Under EFCA, workers who don't want to unionize would have no access to secret ballots if 50 percent plus one sign cards, as employers could not call for an election. That's the point... Ah now I get it. So you're protesting that a minority of workers will not get to participate in an election they would most likely lose because the majority of their co-workers signed union cards. That is a small price to pay to balance out the corporate shenanigans (i.e. firing people, thug like violence, etc.) that an election gives the employer time to execute.

As for 'sustainable' profits, how on earth are the likes of Obama, Pelosi et al in any way equipped to tell business owners how to make their profits 'sustainable'? What does that even mean? Sustainability, from dictionary.com: "to keep up or keep going, as an action or process" You can't "keep going" making profits indefinitely if consumers quit buying your goods because they don't have any money to spend because they haven't gotten a pay raise in a decade.

Jeff Lehner said...

1.) So screw Constitutional rights, we're going to be a majority-can-infringe-upon-minority-rights country?

2.) So companies will be more profitable if we enact laws that will make them less profitable?

Nick D said...

1.) So screw Constitutional rights, we're going to be a majority-can-infringe-upon-minority-rights country?

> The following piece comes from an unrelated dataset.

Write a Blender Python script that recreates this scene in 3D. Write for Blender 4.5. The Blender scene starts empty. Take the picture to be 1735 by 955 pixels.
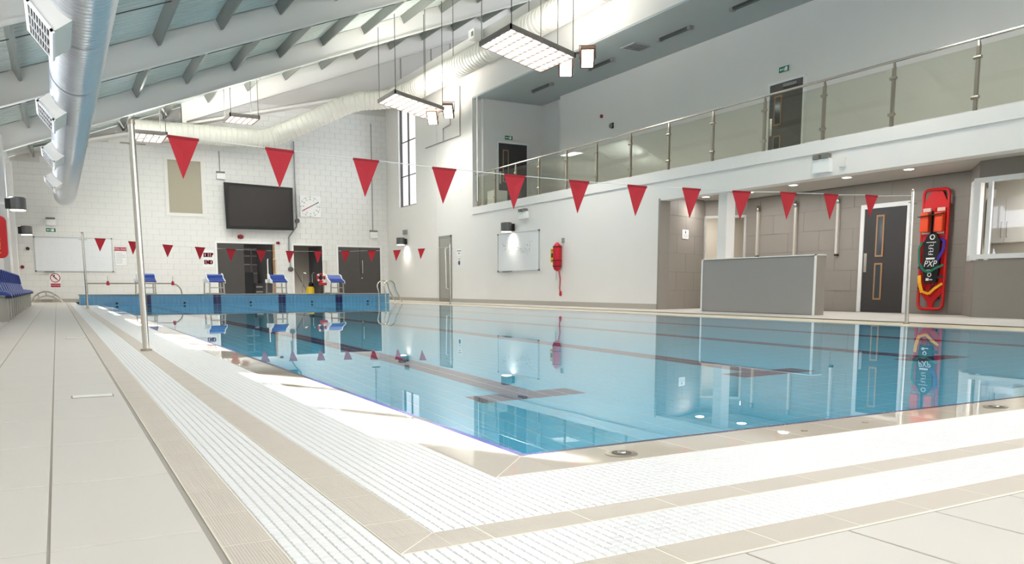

I'm not aware of any right not to have a union in your workplace, but to answer your question we already are a majority can infringe upon minority rights country

So companies will be more profitable if we enact laws that will make them less profitable? I never advocated enacting any new laws. And if you google "corporate sustainability" you'll soon discover that this is not such an outrageous concept Jeff. Companies are doing it on their own. What's the use of making big profits now but no profits later?

Nick D said...

A confession: the reason I know so much about corporate sustainability is that my company has a big corporate sustainability project going on right now. It's the first thing you see when you go to the company intranet.